Drake was at the school as the sun rose Wednesday and at 6 a.m. walked in an unlikely first student.

“It was an exchange student from Poland,” Drake said, noting the student is staying with a teacher at the high school.

There were other unlikely things to see. An older man with a beard, sporting an Istrouma High Class of '65 T-shirt, was slowly banging a bass drum. He was part of a group of volunteers who drummed overnight Tuesday until the start of school.

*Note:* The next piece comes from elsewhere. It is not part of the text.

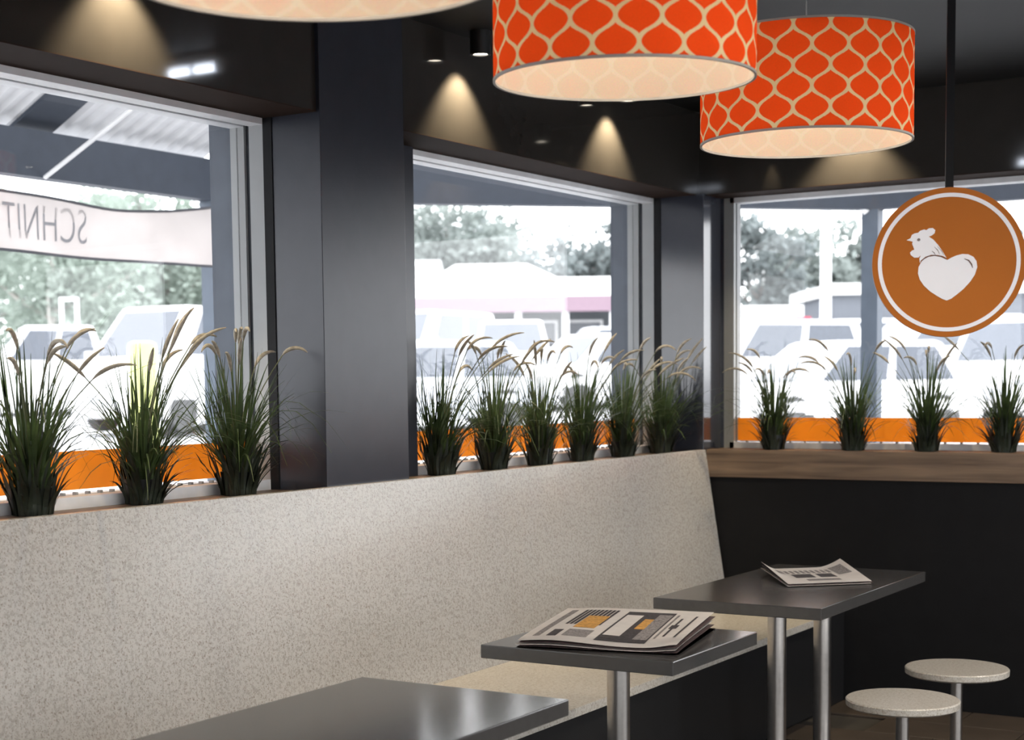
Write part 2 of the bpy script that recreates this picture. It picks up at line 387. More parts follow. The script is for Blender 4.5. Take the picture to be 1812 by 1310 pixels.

It was a revival of an old tradition at the school where students would bang the drum for days before football games.

Jackie Mims, a member of the Istrouma Advisory Council, which helped oversee the reopened high school, had a big smile on her face.

“You know where I was going to be this morning!” Mims said. “I remember when we were told this would never happen.”

About 400 ninth- and 10th-graders showed up Wednesday at Istrouma. Almost all of them live in Istrouma’s north Baton Rouge attendance zone and in the past few years were sent to distant Belaire High School.

For Dwayne Joseph, having his son attend a neighborhood school was a big draw. It was such a draw that Joseph transferred 15-year-old Ammar Hall from Lee High, an increasingly popular school that added more than 200 students this year, to try out the new Istrouma High.

“Now he gets to sleep another hour,” Joseph said.

Joseph said he hopes the reopening of Istrouma is the beginning of bringing schools in Baton Rouge closer to home, saying that was the norm in Oakland, California, where he grew up.

Topeka Ringo had similar sentiments. Her daughter Tamyia, 14, went to Broadmoor Middle last year and she was eager to have her go to school closer to the Istrouma area where she grew up. That was complicated when her home flooded a year ago, but she said she’s managed to move back to the area.

Ringo also had fond memories of the year in the 1990s when she attended the old Istrouma High, leaving only because her family moved.

“I couldn’t wait to go to Istrouma,” she recalled. “This was my neighborhood school.”

Istrouma High's return is not yet complete. Drake decided to add middle school grades to the high school, but the middle school wing, on the school’s bottom floor, is still under construction and won’t be complete until December. In the meantime, those middle school students, about 120 of them, are being educated at the former Eden Park Elementary.

Glen Oaks Park Elementary isn’t quite complete, either: Its classrooms lack doors.

“Finding doors was an issue at several schools,” Drake said. “I don’t know if there was a door shortage.”

Worried about distractions to her fourth-graders, Glen Oaks Parks’ Davis employed a simple solution: She installed a curtain.